Le projet étend également le transfert automatique de compétences entre le département et la métropole (action sociale, insertion…). La clause de compétence générale des départements serait aussi supprimée et leurs compétences se limiteraient à la solidarité sociale et territoriale.
Les intercommunalités (établissements publics de coopération intercommunale – EPCI- à fiscalité propre) seraient, elles aussi, renforcées par leur taille minimale (seuil de 20 000 habitants pour leur constitution) autour des « bassins de vie » et au niveau de leurs compétences (promotion du tourisme, aménagement, entretien et gestion des aires d’accueil des gens du voyages transférées obligatoirement des communes aux communautés).
Par ailleurs, le projet vise à améliorer l’accessibilité des services publics dans le département en créant notamment des « maisons de services au public » et porte création d’un guichet unique pour les aides et subventions.
Premiers désaccords, les départements de retour dans le jeu
La commissions des lois du Sénat s’est prononcée sur le texte le 10 décembre et est revenue sur bon nombre de dispositions.

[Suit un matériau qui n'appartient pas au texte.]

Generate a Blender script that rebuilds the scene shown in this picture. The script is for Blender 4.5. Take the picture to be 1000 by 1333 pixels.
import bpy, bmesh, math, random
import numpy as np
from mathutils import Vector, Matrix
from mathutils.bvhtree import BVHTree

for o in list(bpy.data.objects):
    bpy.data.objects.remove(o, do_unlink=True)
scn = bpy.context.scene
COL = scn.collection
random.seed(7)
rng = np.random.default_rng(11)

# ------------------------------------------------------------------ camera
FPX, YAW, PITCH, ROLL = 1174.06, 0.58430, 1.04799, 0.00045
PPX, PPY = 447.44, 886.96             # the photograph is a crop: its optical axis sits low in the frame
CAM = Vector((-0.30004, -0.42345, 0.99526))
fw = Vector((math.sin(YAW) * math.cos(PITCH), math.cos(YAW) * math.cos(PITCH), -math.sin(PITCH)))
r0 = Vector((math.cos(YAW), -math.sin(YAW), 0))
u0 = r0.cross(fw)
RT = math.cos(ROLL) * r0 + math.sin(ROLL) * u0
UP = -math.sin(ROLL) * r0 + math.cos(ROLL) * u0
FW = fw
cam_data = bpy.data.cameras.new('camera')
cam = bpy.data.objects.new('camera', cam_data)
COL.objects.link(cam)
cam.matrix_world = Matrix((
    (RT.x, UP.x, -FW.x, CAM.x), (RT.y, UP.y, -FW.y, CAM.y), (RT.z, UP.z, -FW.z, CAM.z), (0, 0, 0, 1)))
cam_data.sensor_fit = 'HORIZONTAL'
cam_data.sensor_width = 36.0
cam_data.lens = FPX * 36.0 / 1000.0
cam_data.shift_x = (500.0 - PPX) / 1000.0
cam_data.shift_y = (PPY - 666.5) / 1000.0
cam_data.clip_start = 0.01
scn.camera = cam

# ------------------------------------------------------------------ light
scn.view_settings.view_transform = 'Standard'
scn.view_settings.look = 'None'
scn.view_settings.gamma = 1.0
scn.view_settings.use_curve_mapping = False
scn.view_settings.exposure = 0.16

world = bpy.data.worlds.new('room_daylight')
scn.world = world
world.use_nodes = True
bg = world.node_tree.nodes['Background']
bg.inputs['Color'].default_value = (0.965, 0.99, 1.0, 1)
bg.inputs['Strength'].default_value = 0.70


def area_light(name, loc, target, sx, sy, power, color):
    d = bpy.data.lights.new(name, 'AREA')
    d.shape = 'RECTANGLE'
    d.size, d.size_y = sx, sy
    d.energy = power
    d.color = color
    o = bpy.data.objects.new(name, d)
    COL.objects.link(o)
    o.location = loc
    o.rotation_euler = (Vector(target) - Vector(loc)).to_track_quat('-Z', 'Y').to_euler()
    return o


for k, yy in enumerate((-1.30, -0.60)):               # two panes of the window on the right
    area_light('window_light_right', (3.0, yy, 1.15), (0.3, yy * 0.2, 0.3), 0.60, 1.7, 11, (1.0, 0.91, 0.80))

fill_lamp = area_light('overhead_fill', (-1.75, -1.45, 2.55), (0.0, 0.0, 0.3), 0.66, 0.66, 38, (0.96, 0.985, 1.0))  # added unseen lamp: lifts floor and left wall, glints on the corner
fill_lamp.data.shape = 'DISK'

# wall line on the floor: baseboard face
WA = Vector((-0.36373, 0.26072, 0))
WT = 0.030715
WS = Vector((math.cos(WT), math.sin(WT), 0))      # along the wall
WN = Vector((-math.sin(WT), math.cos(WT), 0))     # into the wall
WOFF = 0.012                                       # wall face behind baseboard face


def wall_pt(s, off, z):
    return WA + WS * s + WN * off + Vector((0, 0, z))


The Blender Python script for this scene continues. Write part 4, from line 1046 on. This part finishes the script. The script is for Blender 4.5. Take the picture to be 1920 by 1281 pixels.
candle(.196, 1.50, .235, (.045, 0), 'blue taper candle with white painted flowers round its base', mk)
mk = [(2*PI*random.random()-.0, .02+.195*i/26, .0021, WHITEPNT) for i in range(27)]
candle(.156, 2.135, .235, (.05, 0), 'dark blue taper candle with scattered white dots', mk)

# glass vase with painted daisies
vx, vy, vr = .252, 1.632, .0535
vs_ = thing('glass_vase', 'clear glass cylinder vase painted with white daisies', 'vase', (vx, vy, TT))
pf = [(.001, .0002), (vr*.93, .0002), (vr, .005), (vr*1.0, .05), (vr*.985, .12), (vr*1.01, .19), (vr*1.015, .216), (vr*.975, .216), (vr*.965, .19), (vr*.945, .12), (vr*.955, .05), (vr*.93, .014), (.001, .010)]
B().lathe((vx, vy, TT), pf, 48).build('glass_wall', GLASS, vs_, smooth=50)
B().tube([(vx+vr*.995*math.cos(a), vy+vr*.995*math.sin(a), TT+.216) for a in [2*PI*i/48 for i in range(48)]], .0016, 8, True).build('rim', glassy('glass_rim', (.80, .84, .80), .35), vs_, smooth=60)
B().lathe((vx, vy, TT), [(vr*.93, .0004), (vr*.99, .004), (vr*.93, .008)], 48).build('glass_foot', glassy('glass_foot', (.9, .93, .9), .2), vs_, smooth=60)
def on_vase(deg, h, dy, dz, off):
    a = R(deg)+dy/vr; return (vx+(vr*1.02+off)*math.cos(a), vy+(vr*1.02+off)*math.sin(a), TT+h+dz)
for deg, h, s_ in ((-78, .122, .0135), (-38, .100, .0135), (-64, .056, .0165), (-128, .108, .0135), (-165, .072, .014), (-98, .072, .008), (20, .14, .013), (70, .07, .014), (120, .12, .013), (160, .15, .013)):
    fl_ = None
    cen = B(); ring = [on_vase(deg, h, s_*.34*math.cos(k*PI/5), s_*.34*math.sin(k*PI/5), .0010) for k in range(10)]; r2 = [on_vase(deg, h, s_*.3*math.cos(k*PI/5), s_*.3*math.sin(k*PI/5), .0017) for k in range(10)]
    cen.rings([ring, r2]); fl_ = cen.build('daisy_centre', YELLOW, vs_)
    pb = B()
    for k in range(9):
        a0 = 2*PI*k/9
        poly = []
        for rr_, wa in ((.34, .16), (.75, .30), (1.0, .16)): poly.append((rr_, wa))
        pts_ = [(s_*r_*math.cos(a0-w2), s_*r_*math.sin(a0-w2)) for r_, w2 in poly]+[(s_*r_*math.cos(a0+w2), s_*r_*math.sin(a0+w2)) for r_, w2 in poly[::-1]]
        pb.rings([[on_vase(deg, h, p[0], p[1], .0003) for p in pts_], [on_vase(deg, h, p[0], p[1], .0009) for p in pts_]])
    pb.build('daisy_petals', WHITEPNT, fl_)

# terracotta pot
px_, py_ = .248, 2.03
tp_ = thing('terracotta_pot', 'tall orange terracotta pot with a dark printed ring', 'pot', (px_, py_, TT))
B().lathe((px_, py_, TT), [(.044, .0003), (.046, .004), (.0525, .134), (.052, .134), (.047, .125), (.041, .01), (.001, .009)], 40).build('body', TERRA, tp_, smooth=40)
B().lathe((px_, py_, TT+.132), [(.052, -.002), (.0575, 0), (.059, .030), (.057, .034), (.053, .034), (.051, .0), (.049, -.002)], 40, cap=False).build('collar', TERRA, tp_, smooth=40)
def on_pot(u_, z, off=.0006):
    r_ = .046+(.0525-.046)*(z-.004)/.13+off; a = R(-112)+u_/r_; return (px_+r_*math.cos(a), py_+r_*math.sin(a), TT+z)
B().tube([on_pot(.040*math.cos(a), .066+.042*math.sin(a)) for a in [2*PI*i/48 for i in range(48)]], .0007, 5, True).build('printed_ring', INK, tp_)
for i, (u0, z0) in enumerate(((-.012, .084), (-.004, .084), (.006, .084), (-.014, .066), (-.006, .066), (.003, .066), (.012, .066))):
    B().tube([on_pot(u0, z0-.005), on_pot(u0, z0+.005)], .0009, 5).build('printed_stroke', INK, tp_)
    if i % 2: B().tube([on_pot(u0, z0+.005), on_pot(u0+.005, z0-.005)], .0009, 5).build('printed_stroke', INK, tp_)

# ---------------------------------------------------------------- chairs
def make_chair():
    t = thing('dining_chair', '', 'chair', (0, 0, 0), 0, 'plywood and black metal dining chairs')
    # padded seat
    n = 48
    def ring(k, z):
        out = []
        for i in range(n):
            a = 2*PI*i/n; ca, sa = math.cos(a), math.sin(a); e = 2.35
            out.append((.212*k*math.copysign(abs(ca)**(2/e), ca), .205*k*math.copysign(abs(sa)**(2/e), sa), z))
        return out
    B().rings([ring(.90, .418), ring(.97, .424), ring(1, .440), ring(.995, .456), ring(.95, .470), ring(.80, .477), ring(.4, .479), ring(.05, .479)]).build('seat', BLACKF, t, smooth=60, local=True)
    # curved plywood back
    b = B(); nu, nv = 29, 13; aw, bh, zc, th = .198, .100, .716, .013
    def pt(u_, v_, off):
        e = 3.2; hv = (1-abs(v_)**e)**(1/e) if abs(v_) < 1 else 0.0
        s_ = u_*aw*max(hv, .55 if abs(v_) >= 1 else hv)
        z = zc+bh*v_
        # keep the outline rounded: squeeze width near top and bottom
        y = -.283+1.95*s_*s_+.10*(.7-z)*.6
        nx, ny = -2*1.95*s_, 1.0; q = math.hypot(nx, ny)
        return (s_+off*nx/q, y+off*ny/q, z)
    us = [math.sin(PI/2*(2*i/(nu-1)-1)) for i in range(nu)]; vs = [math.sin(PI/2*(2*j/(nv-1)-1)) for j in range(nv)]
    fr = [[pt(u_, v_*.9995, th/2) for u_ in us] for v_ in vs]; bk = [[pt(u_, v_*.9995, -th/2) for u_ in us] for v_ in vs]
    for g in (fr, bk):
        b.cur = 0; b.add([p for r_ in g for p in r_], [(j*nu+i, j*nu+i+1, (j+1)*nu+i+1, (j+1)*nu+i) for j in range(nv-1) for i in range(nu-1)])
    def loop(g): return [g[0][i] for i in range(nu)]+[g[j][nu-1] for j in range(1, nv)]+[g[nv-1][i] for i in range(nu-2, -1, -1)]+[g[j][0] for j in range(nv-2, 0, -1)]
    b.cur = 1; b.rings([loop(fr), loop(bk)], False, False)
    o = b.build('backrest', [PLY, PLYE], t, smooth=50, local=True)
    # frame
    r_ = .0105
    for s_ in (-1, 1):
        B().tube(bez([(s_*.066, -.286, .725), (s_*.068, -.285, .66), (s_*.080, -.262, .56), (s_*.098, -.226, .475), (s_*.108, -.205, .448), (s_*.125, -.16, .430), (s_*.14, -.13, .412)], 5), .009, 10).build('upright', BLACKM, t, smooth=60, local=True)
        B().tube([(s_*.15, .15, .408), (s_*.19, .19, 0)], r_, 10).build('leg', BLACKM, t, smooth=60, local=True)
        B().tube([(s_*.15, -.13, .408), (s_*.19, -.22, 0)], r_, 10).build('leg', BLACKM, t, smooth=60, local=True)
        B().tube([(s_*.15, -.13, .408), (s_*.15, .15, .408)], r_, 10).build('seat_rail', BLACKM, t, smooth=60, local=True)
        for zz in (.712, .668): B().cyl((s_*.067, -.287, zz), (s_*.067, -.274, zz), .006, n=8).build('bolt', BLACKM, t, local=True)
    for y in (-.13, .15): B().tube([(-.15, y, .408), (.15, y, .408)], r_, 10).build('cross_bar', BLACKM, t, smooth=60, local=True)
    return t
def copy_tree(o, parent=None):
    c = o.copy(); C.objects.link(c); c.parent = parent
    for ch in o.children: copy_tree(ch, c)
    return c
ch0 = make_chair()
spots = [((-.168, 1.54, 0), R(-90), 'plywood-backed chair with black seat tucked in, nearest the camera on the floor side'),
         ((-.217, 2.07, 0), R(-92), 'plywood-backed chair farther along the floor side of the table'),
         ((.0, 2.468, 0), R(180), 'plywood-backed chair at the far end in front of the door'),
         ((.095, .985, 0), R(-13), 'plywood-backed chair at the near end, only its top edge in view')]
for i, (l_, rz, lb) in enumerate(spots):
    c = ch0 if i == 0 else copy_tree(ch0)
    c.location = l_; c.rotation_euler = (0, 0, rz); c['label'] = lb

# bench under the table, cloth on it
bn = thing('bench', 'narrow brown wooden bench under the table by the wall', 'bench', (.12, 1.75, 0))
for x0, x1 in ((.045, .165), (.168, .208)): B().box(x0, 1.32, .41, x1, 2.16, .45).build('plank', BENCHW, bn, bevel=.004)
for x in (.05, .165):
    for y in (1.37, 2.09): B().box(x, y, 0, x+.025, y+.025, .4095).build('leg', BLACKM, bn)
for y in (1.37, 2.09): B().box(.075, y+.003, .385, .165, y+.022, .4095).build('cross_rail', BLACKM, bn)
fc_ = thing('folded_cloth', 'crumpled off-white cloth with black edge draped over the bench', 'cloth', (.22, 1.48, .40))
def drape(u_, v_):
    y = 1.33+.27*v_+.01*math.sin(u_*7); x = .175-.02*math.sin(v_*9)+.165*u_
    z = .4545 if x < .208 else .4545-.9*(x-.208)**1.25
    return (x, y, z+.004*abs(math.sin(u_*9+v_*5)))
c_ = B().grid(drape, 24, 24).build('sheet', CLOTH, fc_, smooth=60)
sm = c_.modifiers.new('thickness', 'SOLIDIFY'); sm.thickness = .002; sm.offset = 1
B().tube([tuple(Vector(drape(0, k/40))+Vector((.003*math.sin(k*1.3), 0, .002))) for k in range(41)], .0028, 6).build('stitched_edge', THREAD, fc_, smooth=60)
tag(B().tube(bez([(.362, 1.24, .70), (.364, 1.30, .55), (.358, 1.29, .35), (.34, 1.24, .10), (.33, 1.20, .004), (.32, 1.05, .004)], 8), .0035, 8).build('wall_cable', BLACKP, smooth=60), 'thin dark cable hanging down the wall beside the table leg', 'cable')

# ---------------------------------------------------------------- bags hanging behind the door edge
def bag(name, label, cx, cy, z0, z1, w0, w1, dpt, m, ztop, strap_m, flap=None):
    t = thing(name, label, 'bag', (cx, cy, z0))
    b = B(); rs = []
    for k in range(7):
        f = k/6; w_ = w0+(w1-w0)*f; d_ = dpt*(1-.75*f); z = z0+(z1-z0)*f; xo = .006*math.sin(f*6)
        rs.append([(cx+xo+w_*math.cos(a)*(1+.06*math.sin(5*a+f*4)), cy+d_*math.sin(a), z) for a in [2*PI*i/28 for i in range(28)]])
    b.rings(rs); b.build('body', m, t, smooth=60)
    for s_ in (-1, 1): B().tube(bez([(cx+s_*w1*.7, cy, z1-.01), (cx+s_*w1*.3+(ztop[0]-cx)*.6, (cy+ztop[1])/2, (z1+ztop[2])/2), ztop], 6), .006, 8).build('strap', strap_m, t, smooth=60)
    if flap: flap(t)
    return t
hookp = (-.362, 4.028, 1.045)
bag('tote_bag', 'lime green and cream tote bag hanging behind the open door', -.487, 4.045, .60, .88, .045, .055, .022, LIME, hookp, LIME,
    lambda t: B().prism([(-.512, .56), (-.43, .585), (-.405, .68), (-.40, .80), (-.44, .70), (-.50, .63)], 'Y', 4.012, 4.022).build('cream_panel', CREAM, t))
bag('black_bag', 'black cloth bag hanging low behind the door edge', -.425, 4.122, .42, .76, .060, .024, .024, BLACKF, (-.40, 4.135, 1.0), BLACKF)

Elle souhaitait « préserver les compétences de proximité du département » et « renouer avec l’ambition décentralisatrice dont ce texte était initialement dépourvu », selon son communiqué publié après son vote. Si le Sénat suivait la position de sa commission, le département conserverait plusieurs compétences que le projet de loi initial transférait à la région : transports scolaires, voirie départementale, ports départementaux, collèges. La région ne serait plus chef de file en matière de tourisme, de culture et de sport. Mais elle obtiendrait de nouvelles responsabilités dans le domaine de l’emploi pour ce qui concerne notamment le service public de l’emploi. La commission a également supprimé le relèvement du seuil à 20 000 habitants pour la création d’un EPCI.
Inquiétudes
Les débats promettent d’être animés. Les élus urbains, réunis dans l’Association des maires des grandes villes de France et l’Association des communautés urbaines et métropoles de France, ont, immédiatement après le vote de la commission du Sénat, exprimé « leur vive inquiétude ». Elles estiment que « le texte amendé par les sénateurs entrave les capacités des grandes agglomérations et métropoles à accompagner les entreprises et à participer au développement des écosystèmes d’innovation ». Peu de temps auparavant l’Assemblée des communautés de France, lors d’un point presse le 10 décembre, exprimait elle aussi ses inquiétudes. Elle ne veut pas que cette réforme territoriale soit « mise au placard ». L’association « refuse l’immobilisme », or le Sénat « propose, selon son président Charles-Eric Lemaignen, l’immobilisme », regrettant au passage que la chambre haute ait organisé une Conférence des collectivités territoriales le 9 décembre pour porter d’une voix commune les attentes des collectivités locales face au gouvernement avec seulement quelques « associations généralistes » (Association des maires de France, Assemblée des départements de France, Association des régions de France ), sans représentant de l’intercommunalité. Le gouvernement a lui aussi crispé les acteurs en décidant d’engager la procédure accélérée sur le texte.